* begin *

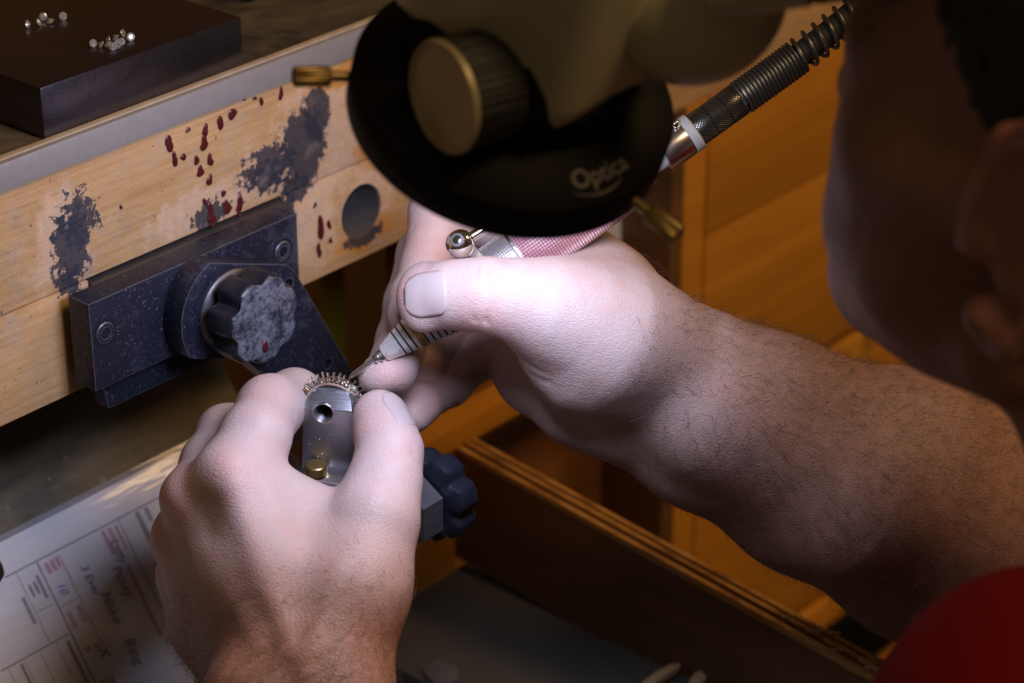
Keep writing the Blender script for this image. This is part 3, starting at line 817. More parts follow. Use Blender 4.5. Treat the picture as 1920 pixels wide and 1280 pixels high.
# ================================================================== stereo microscope with ring light
SCP = P(960, 187, 800)
sa = unit((-.15, -.40, .90)); sx, sy, _ = frame(sa, EX)
scope = thing('microscope', SCP, 'cream stereo microscope with black ring light, hanging over the hands', 'microscope')
def SL(x, y, z): return SCP + sx * x + sy * y + sa * z
Rr = 52.5
shroud = lathe('ring_light_housing', [(33, -5.5), (50, -5.5), (51, -9), (Rr - .6, -9), (Rr, -8.2), (Rr + .1, 4.0), (Rr - .4, 4.8), (36, 13.0), (33, 13.0), (33, -5.5)], SCP, sa, 'scope_black', scope, 128, caps=False)
for k in range(36):
    a = 2 * PI * k / 36
    lathe('led', [(2.0, -5.0), (2.0, -6.4), (1.2, -7.4), (.01, -7.6)], SL(42 * math.cos(a), 42 * math.sin(a), 0), sa, 'led_white', shroud, 8)
lamp = bpy.data.lights.new('ring_light_glow', 'AREA'); lamp.shape = 'DISK'; lamp.size = .086; lamp.energy = .385; lamp.color = (.66, .72, 1.0); lamp.spread = math.radians(150)
lo = bpy.data.objects.new('ring_light_glow', lamp); COL.objects.link(lo); lo.parent = scope
lo.location = (SL(0, 0, -9.6) - SCP) * .001; lo.rotation_euler = Vector(sa).to_track_quat('Z', 'Y').to_euler()
def thumbscrew(ang, z=-1.5, turn=0.0):
    d = unit(sx * math.cos(ang) + sy * math.sin(ang)); c = SL(0, 0, z) + d * (Rr - 3)
    d = unit(sx * math.cos(ang + turn) + sy * math.sin(ang + turn))
    s = lathe('thumbscrew', [(1.7, 0), (1.7, 9), (2.9, 9.3), (3.2, 10), (3.2, 20.5), (2.7, 21.4), (.01, 21.6)], c, d, 'aged_brass', scope, 40, rfun=lambda t, h: 1 + (.05 * math.cos(20 * t) if h > 9.5 else 0))
thumbscrew(math.radians(133), -1.5, math.radians(14)); thumbscrew(math.radians(-86), -3); thumbscrew(math.radians(20))
# objective mount rising from the ring
lathe('objective_mount', [(32.5, 2), (34.5, 12), (35.5, 14), (36.5, 26), (33, 30), (28, 31)], SL(0, 0, 0), sa, 'scope_black', scope, 72)
# cream body: rounded housing
def rbox(name, lo_, hi_, bev, mat, par=None, seg=5):
    return box(name, lo_, hi_, mat, par or scope, bev, seg=seg, M3=(SCP, sx, sy, sa))
rbox('body', (-25, -34, 20), (50, 44, 100), 13, 'scope_cream')
rbox('arm_clamp', (-18, 24, 30), (40, 60, 92), 9, 'scope_cream')
# focus knob on the near face
kd = unit((-.95, .22, 0)); kb = P(955, 150, 766)
lathe('knob_flange', [(21, -8), (21, 3), (19.5, 5), (14, 5.5)], kb, kd, 'scope_black', scope, 64)
kn = lathe('focus_knob', [(15.5, 4), (17.6, 5), (17.6, 22.5), (16.8, 23.6)], kb, kd, 'scope_rubber', scope, 192, rfun=lambda t, h: 1 + (.022 * (1 if math.cos(48 * t) > 0 else -1) if 5 < h < 22.6 else 0))
lathe('knob_cap', [(17.2, 23.2), (17.9, 24.0), (17.4, 25.4), (16.2, 25.6), (15.4, 24.7), (.01, 24.4)], kb, kd, 'knob_brass', kn, 64)
# binocular head: rounded pod at the jeweller's side, tubes and eyepieces
pc = P(1292, -28, 762)
ellipsoid('binocular_head', pc, (sx, sy, sa), (30, 31, 31), 'scope_cream', scope, 48, 32)
lathe('head_neck', [(27, -34), (27, 0)], pc, unit(pc - SL(8, 0, 60)), 'scope_cream', scope, 48)
ed = unit(P(1640, -75, 745) - pc)
ec = np.cross(ed, EZ); ec = unit(ec)
for s_ in (-1, 1):
    b_ = pc + ec * (22 * s_) + sa * 15
    tb = lathe('eyepiece_tube', [(15, 6), (15, 34), (13, 36)], b_, ed, 'scope_cream', scope, 40)
    lathe('eyecup', [(14, 35), (14.6, 37), (14.6, 56), (16.5, 58), (17, 64), (14, 66), (11, 60), (.01, 59)], b_, ed, 'scope_black', scope, 40)
# lettering wrapped on the sloping top of the housing
def cone(a, q, off=.25):
    """point on the sloping top: q mm up the slope from its outer edge"""
    r_ = Rr - .4 - q * .894; z_ = 4.8 + q * .447
    return SL((r_ + off * .447) * math.cos(a), (r_ + off * .447) * math.sin(a), z_ + off * .894)
def wrap_text(s, ang0, q0, size):
    cu = bpy.data.curves.new('lettering', 'FONT'); cu.body = s; cu.size = size; cu.offset = .012 * size
    o = bpy.data.objects.new('lettering', cu); COL.objects.link(o); bpy.context.view_layer.update()
    me = bpy.data.meshes.new_from_object(o.evaluated_get(bpy.context.evaluated_depsgraph_get())); bpy.data.objects.remove(o)
    co = np.array([v.co[:] for v in me.vertices]); fs = [list(p.vertices) for p in me.polygons]
    mesh('lettering', [cone(ang0 + c_[0] / 46, q0 + c_[1]) for c_ in co], fs, 'logo_white', shroud, smooth=False)
    pts = [cone(ang0 + (i / 16 * 18 - .5) / 46, q0 - 1.4 - 2.0 * math.sin(PI * i / 16) ** .8) for i in range(17)]
    tube('swoosh', pts, [.12 + .30 * math.sin(PI * i / 16) for i in range(17)], 'logo_white', shroud, 6)
wrap_text('Optica', math.radians(-113), 6.0, 8.2)

# overall size of the instrument (the parts above are drawn for a slightly larger one)
scope.location = W(P(960, 187, 758)); scope.scale = (.9475, .9475, .9475)

# ================================================================== person
def smin(a, b, k):
    h = np.clip(.5 + .5 * (b - a) / k, 0, 1)
    return b * (1 - h) + a * h - k * h * (1 - h)
class Field:
    """signed distance grid built from tapered capsules and ellipsoids (mm)"""
    BIG = 14.0
    def __init__(s, lo, hi, step):
        s.lo = np.array(lo, float); s.step = step
        s.n = np.ceil((np.array(hi) - s.lo) / step).astype(int) + 1
        s.ax = [(s.lo[i] + np.arange(s.n[i]) * step).astype(np.float32) for i in range(3)]
    def blank(s): return np.full(s.n, s.BIG, np.float32)
    def _sub(s, lo, hi, pad):
        i0 = np.clip(np.floor((lo - pad - s.lo) / s.step).astype(int), 0, s.n - 1); i1 = np.clip(np.ceil((hi + pad - s.lo) / s.step).astype(int) + 1, 1, s.n)
        sl_ = tuple(slice(a, b) for a, b in zip(i0, i1))
        g = [s.ax[0][sl_[0]][:, None, None], s.ax[1][sl_[1]][None, :, None], s.ax[2][sl_[2]][None, None, :]]
        return sl_, g
    def cap(s, F, a, ra, b, rb, k):
        a = np.asarray(a, float); b = np.asarray(b, float); R = max(ra, rb)
        sl_, g = s._sub(np.minimum(a, b) - R, np.maximum(a, b) + R, max(k, 2) + 4)
        if min(len(g[0]), g[1].shape[1], g[2].shape[2]) == 0: return
        d = b - a; L = d @ d + 1e-9
        px, py, pz = g[0] - a[0], g[1] - a[1], g[2] - a[2]
        t = np.clip((px * d[0] + py * d[1] + pz * d[2]) / L, 0, 1)
        D = np.sqrt((px - t * d[0]) ** 2 + (py - t * d[1]) ** 2 + (pz - t * d[2]) ** 2) - (ra + t * (rb - ra))
        F[sl_] = smin(F[sl_], D.astype(np.float32), k)
    def ell(s, F, c, axes, r, k, sub=False):
        c = np.asarray(c, float); R = max(r)
        sl_, g = s._sub(c - R, c + R, max(k, 2) + 4)
        px, py, pz = g[0] - c[0], g[1] - c[1], g[2] - c[2]
        q = [px * a[0] + py * a[1] + pz * a[2] for a in axes]
        k0 = np.sqrt(sum((q[i] / r[i]) ** 2 for i in range(3))); k1 = np.sqrt(sum((q[i] / r[i] ** 2) ** 2 for i in range(3))) + 1e-6
        D = (k0 * (k0 - 1) / k1).astype(np.float32)
        if sub: F[sl_] = -smin(-F[sl_], D, k)
        else: F[sl_] = smin(F[sl_], D, k)
    def chain(s, F, pts, k):
        for (a, ra), (b, rb) in zip(pts[:-1], pts[1:]): s.cap(F, a, ra, b, rb, k)
    def sample(s, G, p):
        q = (np.asarray(p) - s.lo) / s.step; i = np.clip(np.floor(q).astype(int), 0, s.n - 2); f = np.clip(q - i, 0, 1)
        r = 0
        for dx in (0, 1):
            for dy in (0, 1):
                for dz in (0, 1):
                    w = (f[:, 0] if dx else 1 - f[:, 0]) * (f[:, 1] if dy else 1 - f[:, 1]) * (f[:, 2] if dz else 1 - f[:, 2])
                    r = r + w * G[i[:, 0] + dx, i[:, 1] + dy, i[:, 2] + dz]
        return r
    def normal(s, G, p):
        e = s.step * .8; g = np.stack([s.sample(G, p + d) - s.sample(G, p - d) for d in np.eye(3) * e], 1)
        return g / (np.linalg.norm(g, axis=1, keepdims=True) + 1e-9)
    def mesh(s, G):
        """surface nets"""
        ins = G < 0
        cs = np.zeros([k - 1 for k in s.n], np.int8)
        for dx in (0, 1):
            for dy in (0, 1):
                for dz in (0, 1): cs += ins[dx:s.n[0] - 1 + dx, dy:s.n[1] - 1 + dy, dz:s.n[2] - 1 + dz]
        act = np.argwhere((cs > 0) & (cs < 8)); idx = -np.ones(cs.shape, np.int32); idx[tuple(act.T)] = np.arange(len(act))
        acc = np.zeros((len(act), 3)); cnt = np.zeros(len(act))
        corners = [(dx, dy, dz) for dx in (0, 1) for dy in (0, 1) for dz in (0, 1)]
        for a in corners:
            for ax in range(3):
                if a[ax]: continue
                b = list(a); b[ax] = 1
                va = G[tuple((act + a).T)]; vb = G[tuple((act + b).T)]
                m = (va < 0) != (vb < 0); t = np.where(m, va / np.where(m, va - vb, 1), 0)
                q = np.tile(np.array(a, float), (len(act), 1)); q[:, ax] = t
                acc[m] += q[m]; cnt[m] += 1
        V = (act + acc / cnt[:, None]) * s.step + s.lo
        quads = []
        for ax in range(3):
            u, v = [(1, 2), (2, 0), (0, 1)][ax]
            sa_ = [slice(None)] * 3; sb = [slice(None)] * 3; sa_[ax] = slice(0, -1); sb[ax] = slice(1, None)
            A_, B_ = ins[tuple(sa_)], ins[tuple(sb)]
            e = np.argwhere(A_ != B_)
            e = e[(e[:, u] > 0) & (e[:, v] > 0) & (e[:, u] < s.n[u] - 1) & (e[:, v] < s.n[v] - 1)]
            fl = A_[tuple(e.T)]
            def at(du, dv):
                w = e.copy(); w[:, u] += du; w[:, v] += dv; return idx[tuple(w.T)]
            q = np.stack([at(-1, -1), at(0, -1), at(0, 0), at(-1, 0)], 1)
            q[~fl] = q[~fl][:, ::-1]; quads.append(q)
        return V, np.concatenate(quads)
def polydist(V, pts):
    d = np.full(len(V), 1e9)
    pts = np.asarray(pts)
    for a, b in zip(pts[:-1], pts[1:]):
        ba = b - a; t = np.clip(((V - a) @ ba) / (ba @ ba), 0, 1); d = np.minimum(d, np.linalg.norm(V - a - t[:, None] * ba, axis=1))
    return d
def PP(l): return [(P(*q[:3]), q[3]) for q in l]
def Pl(l): return [P(*q) for q in l]

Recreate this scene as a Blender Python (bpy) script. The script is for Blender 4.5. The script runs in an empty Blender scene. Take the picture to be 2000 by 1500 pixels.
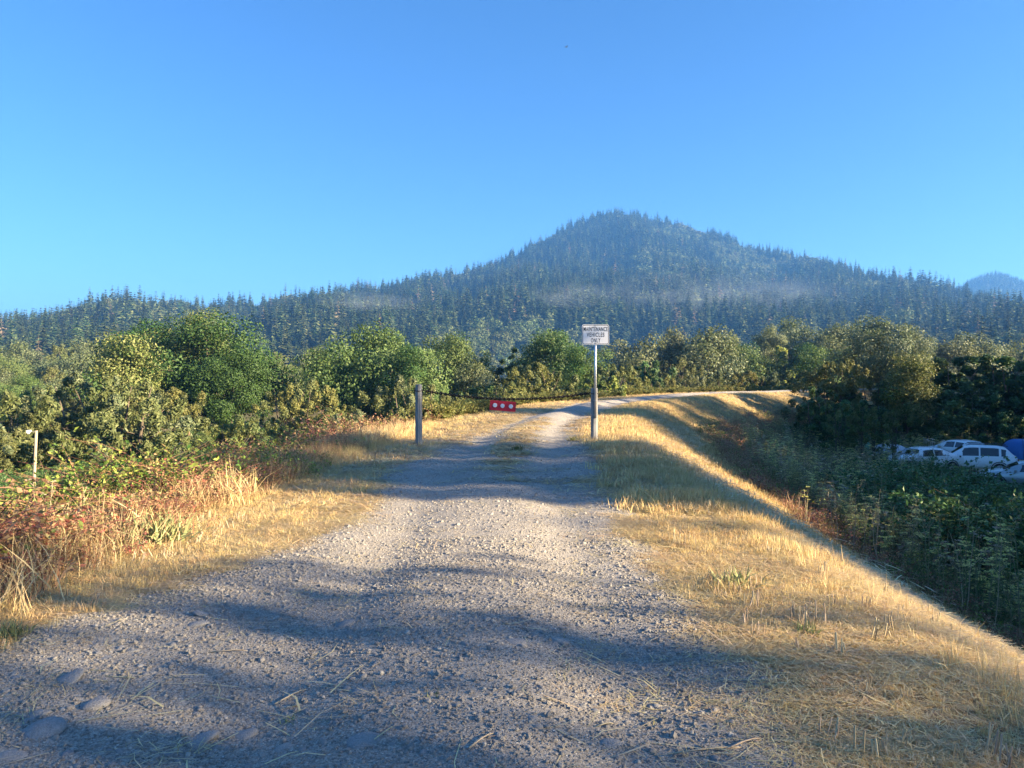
import bpy, math, random
import numpy as np
from mathutils import Vector, Matrix
R = math.radians
rng = np.random.default_rng(7)
random.seed(7)
SC = bpy.context.scene
COL = SC.collection

# ------------------------------------------------------------------ camera, sky, sun, exposure
CAMZ, F, HZ = 1.6, 1500.0, 730.0       # eye height; focal length and horizon in pixels of the 2000 px photograph
cam = bpy.data.cameras.new('camera'); cam_o = bpy.data.objects.new('camera', cam); COL.objects.link(cam_o)
cam_o.location = (0, 0, CAMZ); cam_o.rotation_euler = (R(90), 0, 0)
cam.sensor_width = 36; cam.lens = 27.0; cam.shift_y = -0.01
cam.clip_start = 0.05; cam.clip_end = 20000
SC.camera = cam_o

SUN_AZ, SUN_EL = 105.0, 17.0           # clockwise from the view direction (+Y)
w = bpy.data.worlds.new('World'); SC.world = w; w.use_nodes = True
nt = w.node_tree; nt.nodes.clear()
sky = nt.nodes.new('ShaderNodeTexSky'); sky.sky_type = 'NISHITA'; sky.sun_disc = False
sky.sun_elevation = R(SUN_EL); sky.sun_rotation = R(SUN_AZ)
sky.air_density = 1.0; sky.dust_density = 1.2; sky.ozone_density = 4.0; sky.altitude = 0
hs = nt.nodes.new('ShaderNodeHueSaturation'); hs.inputs['Saturation'].default_value = 1.1
bg = nt.nodes.new('ShaderNodeBackground'); bg.inputs['Strength'].default_value = 0.052
wo = nt.nodes.new('ShaderNodeOutputWorld')
tint = nt.nodes.new('ShaderNodeMix'); tint.data_type = 'RGBA'; tint.blend_type = 'MULTIPLY'; tint.inputs[0].default_value = 1.0
tint.inputs[7].default_value = (0.52, 0.73, 0.92, 1)      # the clear blue morning air
nt.links.new(sky.outputs[0], hs.inputs['Color']); nt.links.new(hs.outputs[0], tint.inputs[6]); nt.links.new(tint.outputs[2], bg.inputs['Color'])
nt.links.new(bg.outputs[0], wo.inputs['Surface'])

sl = bpy.data.lights.new('sun', 'SUN'); sl.energy = 5.0; sl.angle = R(0.5); sl.color = (1.0, 0.80, 0.52)
so = bpy.data.objects.new('sun', sl); COL.objects.link(so); so.location = (60, -60, 80)
SUNV = Vector((math.cos(R(SUN_EL))*math.sin(R(SUN_AZ)), math.cos(R(SUN_EL))*math.cos(R(SUN_AZ)), math.sin(R(SUN_EL))))
so.rotation_euler = SUNV.to_track_quat('Z', 'Y').to_euler()

vs = SC.view_settings; vs.view_transform = 'Standard'; vs.look = 'None'; vs.exposure = 2.6; vs.gamma = 1.0
cy = SC.cycles
cy.max_bounces = 5; cy.diffuse_bounces = 2; cy.glossy_bounces = 2; cy.transmission_bounces = 3
cy.transparent_max_bounces = 6; cy.volume_bounces = 0; cy.caustics_reflective = False; cy.caustics_refractive = False

# ------------------------------------------------------------------ helpers
def tag(o, label=None, cat=None, group=None, kind=None):
    if label: o['label'] = label
    if cat: o['category'] = cat
    if group: o['group'] = group
    if kind: o['kind'] = kind
    return o

def raw_mesh(name, V, Q=None, T=None, mats=(), mi=None, smooth=False):
    """mesh from numpy arrays: V (n,3), Q (m,4) quads, T (k,3) triangles"""
    me = bpy.data.meshes.new(name)
    V = np.asarray(V, np.float32)
    Q = np.zeros((0, 4), np.int32) if Q is None else np.asarray(Q, np.int32).reshape(-1, 4)
    T = np.zeros((0, 3), np.int32) if T is None else np.asarray(T, np.int32).reshape(-1, 3)
    me.vertices.add(len(V)); me.vertices.foreach_set('co', V.ravel())
    nl = Q.size + T.size
    if nl:
        me.loops.add(nl); me.loops.foreach_set('vertex_index', np.concatenate([Q.ravel(), T.ravel()]))
        st = np.concatenate([np.arange(len(Q))*4, Q.size + np.arange(len(T))*3]).astype(np.int32)
        me.polygons.add(len(st)); me.polygons.foreach_set('loop_start', st)
        if mi is not None: me.polygons.foreach_set('material_index', np.asarray(mi, np.int32))
        me.polygons.foreach_set('use_smooth', np.full(len(st), smooth))
    for m in mats: me.materials.append(m)
    me.update(calc_edges=True)
    return me

def link(name, me, parent=None, loc=(0, 0, 0), rot=(0, 0, 0), scale=(1, 1, 1)):
    o = bpy.data.objects.new(name, me); COL.objects.link(o)
    o.location = loc; o.rotation_euler = rot; o.scale = scale
    if parent: o.parent = parent
    return o

def empty(name, loc, rz=0.0, label=None, cat=None, group=None):
    o = bpy.data.objects.new(name, None); COL.objects.link(o); o.location = loc; o.rotation_euler = (0, 0, rz)
    o.empty_display_size = 0.3
    return tag(o, label, cat, group)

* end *

### To do
Look above for the line with "Recreate this scene" and copy exactly from it through the line with "COL = SC.collection", both included. Omit the pictures.

### Written reply
Recreate this scene as a Blender Python (bpy) script. The script is for Blender 4.5. The script runs in an empty Blender scene. Take the picture to be 2000 by 1500 pixels.
import bpy, math, random
import numpy as np
from mathutils import Vector, Matrix
R = math.radians
rng = np.random.default_rng(7)
random.seed(7)
SC = bpy.context.scene
COL = SC.collection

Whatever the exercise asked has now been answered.